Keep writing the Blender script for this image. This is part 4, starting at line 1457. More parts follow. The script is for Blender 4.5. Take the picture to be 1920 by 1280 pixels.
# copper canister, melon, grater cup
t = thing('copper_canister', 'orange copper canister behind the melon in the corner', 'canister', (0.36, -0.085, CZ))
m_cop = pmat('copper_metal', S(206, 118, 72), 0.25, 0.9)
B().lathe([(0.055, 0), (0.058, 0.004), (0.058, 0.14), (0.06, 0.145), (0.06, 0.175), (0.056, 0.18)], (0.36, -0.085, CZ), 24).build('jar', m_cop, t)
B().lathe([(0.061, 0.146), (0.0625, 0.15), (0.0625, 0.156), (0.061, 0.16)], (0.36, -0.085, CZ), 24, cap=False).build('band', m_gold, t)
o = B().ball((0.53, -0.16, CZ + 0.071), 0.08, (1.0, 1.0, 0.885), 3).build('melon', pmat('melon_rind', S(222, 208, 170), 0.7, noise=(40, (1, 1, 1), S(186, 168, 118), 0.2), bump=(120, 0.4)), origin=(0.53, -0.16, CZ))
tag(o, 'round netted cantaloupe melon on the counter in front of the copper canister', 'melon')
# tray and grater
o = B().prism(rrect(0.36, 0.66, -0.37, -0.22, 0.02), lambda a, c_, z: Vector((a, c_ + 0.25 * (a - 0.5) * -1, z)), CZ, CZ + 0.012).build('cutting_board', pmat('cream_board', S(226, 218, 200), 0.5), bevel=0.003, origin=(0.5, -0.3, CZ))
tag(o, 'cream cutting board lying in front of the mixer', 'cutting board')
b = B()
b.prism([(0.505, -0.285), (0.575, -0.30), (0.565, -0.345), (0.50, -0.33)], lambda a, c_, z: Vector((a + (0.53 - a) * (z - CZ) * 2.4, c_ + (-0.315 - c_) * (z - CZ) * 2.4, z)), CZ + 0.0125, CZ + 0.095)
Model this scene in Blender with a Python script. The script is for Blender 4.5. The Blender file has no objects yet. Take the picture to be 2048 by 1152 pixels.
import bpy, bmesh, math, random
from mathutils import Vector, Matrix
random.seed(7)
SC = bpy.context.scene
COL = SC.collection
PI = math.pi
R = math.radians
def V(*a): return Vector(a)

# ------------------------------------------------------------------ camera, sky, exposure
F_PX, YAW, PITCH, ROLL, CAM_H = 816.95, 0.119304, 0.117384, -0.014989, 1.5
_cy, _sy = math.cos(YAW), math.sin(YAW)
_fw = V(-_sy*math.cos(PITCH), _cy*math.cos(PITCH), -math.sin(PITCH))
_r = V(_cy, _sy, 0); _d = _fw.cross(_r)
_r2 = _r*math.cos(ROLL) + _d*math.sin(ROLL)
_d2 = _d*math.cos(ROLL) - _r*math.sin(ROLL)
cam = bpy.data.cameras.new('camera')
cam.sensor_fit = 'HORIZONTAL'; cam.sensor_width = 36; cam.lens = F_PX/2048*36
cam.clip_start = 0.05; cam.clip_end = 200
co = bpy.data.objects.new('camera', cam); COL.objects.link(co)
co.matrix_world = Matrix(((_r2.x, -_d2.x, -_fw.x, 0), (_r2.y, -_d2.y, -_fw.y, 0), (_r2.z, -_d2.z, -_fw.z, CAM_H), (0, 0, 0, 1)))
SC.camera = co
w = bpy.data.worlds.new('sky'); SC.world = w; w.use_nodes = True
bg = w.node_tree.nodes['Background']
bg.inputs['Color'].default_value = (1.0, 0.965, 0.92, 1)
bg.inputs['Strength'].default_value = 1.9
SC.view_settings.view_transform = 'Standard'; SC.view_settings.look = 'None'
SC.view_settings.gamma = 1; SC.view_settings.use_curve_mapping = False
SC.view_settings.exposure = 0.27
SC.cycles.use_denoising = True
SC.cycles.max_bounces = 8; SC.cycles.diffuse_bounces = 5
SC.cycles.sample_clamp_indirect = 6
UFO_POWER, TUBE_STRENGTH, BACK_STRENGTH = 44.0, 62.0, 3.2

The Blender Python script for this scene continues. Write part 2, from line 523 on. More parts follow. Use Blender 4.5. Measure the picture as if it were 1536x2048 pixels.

____________________

- **What you should do**
Set every line of the listing down word for word.

- **Full output**
Keep writing the Blender script for this image. This is part 4, starting at line 1457. More parts follow. The script is for Blender 4.5. Take the picture to be 1920 by 1280 pixels.
# copper canister, melon, grater cup
t = thing('copper_canister', 'orange copper canister behind the melon in the corner', 'canister', (0.36, -0.085, CZ))
m_cop = pmat('copper_metal', S(206, 118, 72), 0.25, 0.9)
B().lathe([(0.055, 0), (0.058, 0.004), (0.058, 0.14), (0.06, 0.145), (0.06, 0.175), (0.056, 0.18)], (0.36, -0.085, CZ), 24).build('jar', m_cop, t)
B().lathe([(0.061, 0.146), (0.0625, 0.15), (0.0625, 0.156), (0.061, 0.16)], (0.36, -0.085, CZ), 24, cap=False).build('band', m_gold, t)
o = B().ball((0.53, -0.16, CZ + 0.071), 0.08, (1.0, 1.0, 0.885), 3).build('melon', pmat('melon_rind', S(222, 208, 170), 0.7, noise=(40, (1, 1, 1), S(186, 168, 118), 0.2), bump=(120, 0.4)), origin=(0.53, -0.16, CZ))
tag(o, 'round netted cantaloupe melon on the counter in front of the copper canister', 'melon')
# tray and grater
o = B().prism(rrect(0.36, 0.66, -0.37, -0.22, 0.02), lambda a, c_, z: Vector((a, c_ + 0.25 * (a - 0.5) * -1, z)), CZ, CZ + 0.012).build('cutting_board', pmat('cream_board', S(226, 218, 200), 0.5), bevel=0.003, origin=(0.5, -0.3, CZ))
tag(o, 'cream cutting board lying in front of the mixer', 'cutting board')
b = B()
b.prism([(0.505, -0.285), (0.575, -0.30), (0.565, -0.345), (0.50, -0.33)], lambda a, c_, z: Vector((a + (0.53 - a) * (z - CZ) * 2.4, c_ + (-0.315 - c_) * (z - CZ) * 2.4, z)), CZ + 0.0125, CZ + 0.095)
Model this scene in Blender with a Python script. The script is for Blender 4.5. The Blender file has no objects yet. Take the picture to be 2048 by 1152 pixels.
import bpy, bmesh, math, random
from mathutils import Vector, Matrix
random.seed(7)
SC = bpy.context.scene
COL = SC.collection
PI = math.pi
R = math.radians
def V(*a): return Vector(a)

# ------------------------------------------------------------------ camera, sky, exposure
F_PX, YAW, PITCH, ROLL, CAM_H = 816.95, 0.119304, 0.117384, -0.014989, 1.5
_cy, _sy = math.cos(YAW), math.sin(YAW)
_fw = V(-_sy*math.cos(PITCH), _cy*math.cos(PITCH), -math.sin(PITCH))
_r = V(_cy, _sy, 0); _d = _fw.cross(_r)
_r2 = _r*math.cos(ROLL) + _d*math.sin(ROLL)
_d2 = _d*math.cos(ROLL) - _r*math.sin(ROLL)
cam = bpy.data.cameras.new('camera')
cam.sensor_fit = 'HORIZONTAL'; cam.sensor_width = 36; cam.lens = F_PX/2048*36
cam.clip_start = 0.05; cam.clip_end = 200
co = bpy.data.objects.new('camera', cam); COL.objects.link(co)
co.matrix_world = Matrix(((_r2.x, -_d2.x, -_fw.x, 0), (_r2.y, -_d2.y, -_fw.y, 0), (_r2.z, -_d2.z, -_fw.z, CAM_H), (0, 0, 0, 1)))
SC.camera = co
w = bpy.data.worlds.new('sky'); SC.world = w; w.use_nodes = True
bg = w.node_tree.nodes['Background']
bg.inputs['Color'].default_value = (1.0, 0.965, 0.92, 1)
bg.inputs['Strength'].default_value = 1.9
SC.view_settings.view_transform = 'Standard'; SC.view_settings.look = 'None'
SC.view_settings.gamma = 1; SC.view_settings.use_curve_mapping = False
SC.view_settings.exposure = 0.27
SC.cycles.use_denoising = True
SC.cycles.max_bounces = 8; SC.cycles.diffuse_bounces = 5
SC.cycles.sample_clamp_indirect = 6
UFO_POWER, TUBE_STRENGTH, BACK_STRENGTH = 44.0, 62.0, 3.2

The Blender Python script for this scene continues. Write part 2, from line 523 on. More parts follow. Use Blender 4.5. Measure the picture as if it were 1536x2048 pixels.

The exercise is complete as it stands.